__What you are asked to do__: Below this line is a set of entries; quote exactly the lines from the line that contains "Write a Blender" to the line that contains "SC = bpy.context.scene", both lines included.

__Available records__:

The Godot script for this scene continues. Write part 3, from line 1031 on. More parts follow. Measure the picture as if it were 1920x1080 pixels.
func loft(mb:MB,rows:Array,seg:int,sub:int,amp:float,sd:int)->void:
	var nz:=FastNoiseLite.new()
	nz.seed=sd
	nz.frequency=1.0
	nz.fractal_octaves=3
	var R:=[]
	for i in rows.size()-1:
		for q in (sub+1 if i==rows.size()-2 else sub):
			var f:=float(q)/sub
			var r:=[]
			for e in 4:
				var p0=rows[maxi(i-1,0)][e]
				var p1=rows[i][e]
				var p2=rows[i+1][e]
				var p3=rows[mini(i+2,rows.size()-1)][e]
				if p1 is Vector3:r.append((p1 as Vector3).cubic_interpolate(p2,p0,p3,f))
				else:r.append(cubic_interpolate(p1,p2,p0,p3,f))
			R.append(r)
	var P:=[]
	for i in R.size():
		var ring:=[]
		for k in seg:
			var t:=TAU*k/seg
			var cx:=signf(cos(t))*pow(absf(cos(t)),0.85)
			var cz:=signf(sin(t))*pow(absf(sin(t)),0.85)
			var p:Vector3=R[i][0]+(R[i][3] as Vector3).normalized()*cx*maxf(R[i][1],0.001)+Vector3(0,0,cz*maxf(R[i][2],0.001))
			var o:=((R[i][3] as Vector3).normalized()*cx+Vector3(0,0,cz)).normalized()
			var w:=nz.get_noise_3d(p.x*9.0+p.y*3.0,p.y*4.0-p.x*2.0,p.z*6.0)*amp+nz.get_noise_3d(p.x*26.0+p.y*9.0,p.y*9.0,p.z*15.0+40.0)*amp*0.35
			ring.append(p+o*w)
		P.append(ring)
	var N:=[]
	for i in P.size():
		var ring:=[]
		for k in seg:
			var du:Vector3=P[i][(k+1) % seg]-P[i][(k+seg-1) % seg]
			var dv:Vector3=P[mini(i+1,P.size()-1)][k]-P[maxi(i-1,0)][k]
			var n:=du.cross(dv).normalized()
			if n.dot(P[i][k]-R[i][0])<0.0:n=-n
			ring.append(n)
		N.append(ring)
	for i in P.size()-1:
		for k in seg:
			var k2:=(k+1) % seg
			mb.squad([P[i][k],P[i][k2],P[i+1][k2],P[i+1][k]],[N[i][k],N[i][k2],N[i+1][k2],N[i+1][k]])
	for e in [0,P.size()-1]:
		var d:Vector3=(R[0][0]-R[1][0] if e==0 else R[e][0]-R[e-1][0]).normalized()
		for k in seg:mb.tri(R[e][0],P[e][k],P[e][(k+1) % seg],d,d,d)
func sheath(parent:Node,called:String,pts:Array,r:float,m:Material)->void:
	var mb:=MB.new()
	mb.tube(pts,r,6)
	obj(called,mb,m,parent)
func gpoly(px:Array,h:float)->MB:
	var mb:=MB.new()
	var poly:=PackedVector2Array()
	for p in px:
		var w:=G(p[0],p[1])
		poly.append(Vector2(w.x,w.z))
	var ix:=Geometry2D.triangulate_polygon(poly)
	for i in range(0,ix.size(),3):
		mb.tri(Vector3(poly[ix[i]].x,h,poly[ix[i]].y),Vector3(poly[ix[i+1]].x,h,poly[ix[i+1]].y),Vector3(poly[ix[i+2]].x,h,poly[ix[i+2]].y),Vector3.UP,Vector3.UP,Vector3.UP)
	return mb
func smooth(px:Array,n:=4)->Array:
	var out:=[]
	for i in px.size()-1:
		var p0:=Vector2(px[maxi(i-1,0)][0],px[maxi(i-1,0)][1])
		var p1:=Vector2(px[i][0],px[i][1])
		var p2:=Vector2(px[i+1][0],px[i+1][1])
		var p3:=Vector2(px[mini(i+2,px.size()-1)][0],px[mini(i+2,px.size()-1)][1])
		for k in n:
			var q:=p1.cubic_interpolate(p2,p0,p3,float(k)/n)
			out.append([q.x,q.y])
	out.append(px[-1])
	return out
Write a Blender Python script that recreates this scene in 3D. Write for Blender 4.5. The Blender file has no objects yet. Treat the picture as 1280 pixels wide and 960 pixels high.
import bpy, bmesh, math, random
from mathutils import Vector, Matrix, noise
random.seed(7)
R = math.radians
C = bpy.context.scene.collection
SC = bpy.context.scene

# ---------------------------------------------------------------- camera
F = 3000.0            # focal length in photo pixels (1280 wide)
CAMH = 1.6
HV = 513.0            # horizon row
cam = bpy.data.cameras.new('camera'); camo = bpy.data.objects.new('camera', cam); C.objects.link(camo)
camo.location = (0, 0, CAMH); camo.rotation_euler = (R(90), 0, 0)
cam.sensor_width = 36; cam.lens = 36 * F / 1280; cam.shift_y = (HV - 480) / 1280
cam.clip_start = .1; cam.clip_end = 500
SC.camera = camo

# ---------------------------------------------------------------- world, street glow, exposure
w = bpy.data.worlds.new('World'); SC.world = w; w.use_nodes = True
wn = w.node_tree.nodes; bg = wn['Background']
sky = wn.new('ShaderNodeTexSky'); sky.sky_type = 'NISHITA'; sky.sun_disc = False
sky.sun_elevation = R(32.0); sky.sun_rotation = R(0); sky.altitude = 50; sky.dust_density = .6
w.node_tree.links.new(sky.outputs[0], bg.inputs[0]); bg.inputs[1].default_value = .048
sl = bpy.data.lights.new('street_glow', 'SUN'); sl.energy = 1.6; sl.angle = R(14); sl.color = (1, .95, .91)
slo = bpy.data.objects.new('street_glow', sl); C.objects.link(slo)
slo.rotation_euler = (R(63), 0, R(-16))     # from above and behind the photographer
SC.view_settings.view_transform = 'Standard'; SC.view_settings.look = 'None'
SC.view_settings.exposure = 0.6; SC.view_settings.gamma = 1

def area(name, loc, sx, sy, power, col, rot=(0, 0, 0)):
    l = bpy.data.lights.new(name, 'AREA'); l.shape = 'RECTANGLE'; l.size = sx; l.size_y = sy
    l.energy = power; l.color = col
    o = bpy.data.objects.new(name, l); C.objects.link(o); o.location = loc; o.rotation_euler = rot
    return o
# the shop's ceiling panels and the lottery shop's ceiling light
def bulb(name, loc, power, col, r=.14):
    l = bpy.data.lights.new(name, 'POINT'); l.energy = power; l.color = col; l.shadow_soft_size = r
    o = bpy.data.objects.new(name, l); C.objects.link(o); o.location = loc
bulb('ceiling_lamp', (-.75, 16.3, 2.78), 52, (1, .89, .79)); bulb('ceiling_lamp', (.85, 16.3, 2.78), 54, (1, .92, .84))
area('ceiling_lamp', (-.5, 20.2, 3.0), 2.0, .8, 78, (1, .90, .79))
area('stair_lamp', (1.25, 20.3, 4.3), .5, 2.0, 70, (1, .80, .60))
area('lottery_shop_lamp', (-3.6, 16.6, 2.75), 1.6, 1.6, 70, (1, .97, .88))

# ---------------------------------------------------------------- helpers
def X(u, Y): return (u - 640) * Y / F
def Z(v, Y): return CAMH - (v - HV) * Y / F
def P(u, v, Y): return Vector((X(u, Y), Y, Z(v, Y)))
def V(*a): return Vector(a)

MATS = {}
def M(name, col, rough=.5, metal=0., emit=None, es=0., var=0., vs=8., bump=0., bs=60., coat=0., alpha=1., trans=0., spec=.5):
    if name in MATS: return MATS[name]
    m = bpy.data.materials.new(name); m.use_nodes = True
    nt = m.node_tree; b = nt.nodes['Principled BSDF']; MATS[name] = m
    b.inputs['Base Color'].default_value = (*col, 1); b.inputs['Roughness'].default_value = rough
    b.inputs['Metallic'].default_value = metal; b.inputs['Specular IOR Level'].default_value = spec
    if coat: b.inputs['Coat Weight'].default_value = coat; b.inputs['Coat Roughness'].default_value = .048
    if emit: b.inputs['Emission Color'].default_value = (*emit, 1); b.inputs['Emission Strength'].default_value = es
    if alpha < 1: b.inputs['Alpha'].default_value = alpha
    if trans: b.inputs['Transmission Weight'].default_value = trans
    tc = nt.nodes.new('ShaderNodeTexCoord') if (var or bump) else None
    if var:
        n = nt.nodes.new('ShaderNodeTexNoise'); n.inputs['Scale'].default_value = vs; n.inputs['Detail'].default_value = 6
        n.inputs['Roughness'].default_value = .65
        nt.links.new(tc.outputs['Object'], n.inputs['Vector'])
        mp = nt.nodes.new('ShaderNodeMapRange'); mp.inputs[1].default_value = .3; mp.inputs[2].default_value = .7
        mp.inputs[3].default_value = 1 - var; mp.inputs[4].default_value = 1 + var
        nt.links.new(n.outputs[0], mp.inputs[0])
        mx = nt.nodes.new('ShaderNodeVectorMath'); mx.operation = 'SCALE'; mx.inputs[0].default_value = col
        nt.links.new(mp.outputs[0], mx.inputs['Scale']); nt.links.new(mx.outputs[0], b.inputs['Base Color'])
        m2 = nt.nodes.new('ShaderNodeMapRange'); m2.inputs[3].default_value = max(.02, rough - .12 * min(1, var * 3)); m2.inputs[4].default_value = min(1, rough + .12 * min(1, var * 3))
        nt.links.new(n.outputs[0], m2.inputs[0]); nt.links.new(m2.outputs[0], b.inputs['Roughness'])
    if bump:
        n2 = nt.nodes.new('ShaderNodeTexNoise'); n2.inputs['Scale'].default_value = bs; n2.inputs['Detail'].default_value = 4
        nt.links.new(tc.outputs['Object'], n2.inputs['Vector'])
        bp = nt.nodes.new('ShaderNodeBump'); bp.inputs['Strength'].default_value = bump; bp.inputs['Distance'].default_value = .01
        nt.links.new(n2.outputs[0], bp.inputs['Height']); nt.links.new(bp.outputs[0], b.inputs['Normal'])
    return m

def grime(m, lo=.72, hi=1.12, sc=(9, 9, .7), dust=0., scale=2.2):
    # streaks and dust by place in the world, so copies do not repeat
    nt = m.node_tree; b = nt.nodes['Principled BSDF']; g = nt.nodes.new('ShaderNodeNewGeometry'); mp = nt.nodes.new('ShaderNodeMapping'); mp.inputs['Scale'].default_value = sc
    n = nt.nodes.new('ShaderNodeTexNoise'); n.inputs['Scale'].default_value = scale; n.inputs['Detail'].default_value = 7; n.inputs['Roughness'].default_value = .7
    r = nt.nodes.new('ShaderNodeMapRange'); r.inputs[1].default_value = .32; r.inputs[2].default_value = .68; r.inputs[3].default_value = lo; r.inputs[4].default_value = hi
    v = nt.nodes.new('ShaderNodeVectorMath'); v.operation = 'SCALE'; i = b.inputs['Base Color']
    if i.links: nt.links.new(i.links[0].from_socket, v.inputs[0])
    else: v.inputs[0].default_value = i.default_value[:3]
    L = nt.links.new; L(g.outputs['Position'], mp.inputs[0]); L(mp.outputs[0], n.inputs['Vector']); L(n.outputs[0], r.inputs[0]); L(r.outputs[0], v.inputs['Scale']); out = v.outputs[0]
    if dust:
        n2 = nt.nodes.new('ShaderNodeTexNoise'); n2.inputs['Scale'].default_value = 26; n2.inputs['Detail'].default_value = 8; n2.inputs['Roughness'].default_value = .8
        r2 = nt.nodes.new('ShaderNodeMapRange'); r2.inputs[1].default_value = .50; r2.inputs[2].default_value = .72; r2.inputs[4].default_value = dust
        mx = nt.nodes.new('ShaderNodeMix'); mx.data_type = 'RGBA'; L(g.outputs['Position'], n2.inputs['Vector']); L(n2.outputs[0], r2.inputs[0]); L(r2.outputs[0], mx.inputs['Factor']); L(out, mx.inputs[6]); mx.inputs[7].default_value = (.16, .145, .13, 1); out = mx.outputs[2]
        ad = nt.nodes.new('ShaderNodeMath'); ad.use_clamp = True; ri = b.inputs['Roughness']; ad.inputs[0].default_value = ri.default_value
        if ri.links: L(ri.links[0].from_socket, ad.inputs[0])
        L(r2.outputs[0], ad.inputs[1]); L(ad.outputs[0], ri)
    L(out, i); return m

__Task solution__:
Write a Blender Python script that recreates this scene in 3D. Write for Blender 4.5. The Blender file has no objects yet. Treat the picture as 1280 pixels wide and 960 pixels high.
import bpy, bmesh, math, random
from mathutils import Vector, Matrix, noise
random.seed(7)
R = math.radians
C = bpy.context.scene.collection
SC = bpy.context.scene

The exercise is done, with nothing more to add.